São Paulo loanees integrating with Galaxy despite lack of English

When David Beckham returned to the Home Depot Center in mid-March, he went around the locker room and shook hands with his teammates, most of whom had already played with the former England captain.

The young Brazilian trio of Alex Cazumba, Leonardo and Juninho, though, hadn’t met Beckham before that day.

Galaxy defender Todd Dunivant was asked if the young Brazilians seemed in awe or otherwise star-struck when meeting their hugely popular teammate.

“They didn’t say anything,” Dunivant said. “And even if they did, nobody would understand them anyway.”

While Galaxy players speak fondly about the Brazilians, they can actually speak very little directly to them, at least words and phrases that are understood. The trio of newcomers, however, each debuted against New England last weekend and continued to win over their teammates by displaying their talents.

Leonardo paired with Omar Gonzalez in central defense, while Juninho started in the midfield. Cazumbua replaced Eddie Lewis at left midfield -- a position he’d played only for one week prior -- in the 26th minute.

Galaxy captain Landon Donovan said the trio did well but also have room to grow.

“Leonardo played pretty good,” Donovan said after the victory over the Revs. “Alex played pretty well. He has to get used to the pace here. It’s different than playing in where he’s used to playing, in Brazil. Juninho had some moments where he was good and creative. He’s going to get better as time goes on.”

While the trio of newcomers speaks only Portuguese, they are each taking English classes. But while the long-term prospects of picking up a second language seem bright, the short-term necessity for improving their ability to communicate is pressing.

On the backline, Gonzalez said he tried to do his part by communicating in a familiar language.

“We just learned like 10 words that are necessary,” explained Gonzalez. “Drop, go forward, step, man coming. That’s the main thing we have to know. Other than that, it’s soccer.”

However, when asked if he’d learned those words in Portuguese or if his teammates had learned those phrases in English, Gonzalez said neither.

“I just speak to them in Spanish,” he said.

Portuguese and Spanish are similar and has been a combination seen before at the HDC. In 2005, the Galaxy brought in Brazilians Marcelo Saragosa and Paulo Nagamura, and each player was bilingual. Both often fielded questions in Spanish. Nagamura picked up English when he was in the Arsenal youth system in London.

But speaking in Spanish is only a quick fix way to get a point across, and even then it’s not ideal.

“A lot of guys speak Spanish and we can communicate that way,” said Donovan, “but when you’re on the field, you speak English words that come natural. They need to learn at least basic words so we can move forward.”

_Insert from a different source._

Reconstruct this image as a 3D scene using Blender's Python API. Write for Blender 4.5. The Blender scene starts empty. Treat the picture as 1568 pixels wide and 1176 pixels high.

For those who don’t know a lot of Spanish or Portuguese, there are still ways to communicate. Explained Galaxy forward Edson Buddle, “Sign language. Point. With Internet now, it’s easy to communicate.”

But Buddle said he’s not concerned about a language barrier on or off the field. Not having the ability to communicate with Cazumba, Leonardo and Juninho directly hasn’t exactly made the trio outcasts.

“I went down [to Brazil] once and there are soccer fields everywhere,” Buddle said, “so it’s easy for them to adjust. The game is a universal language and they fit in quite well. The personalities help also. They’re personable even though they don’t know English.”

Buddle actually has a vested interest in the trio’s English classes.

“I want to go to Carnival one day,” he said, “so I hope they can speak English before I go down.”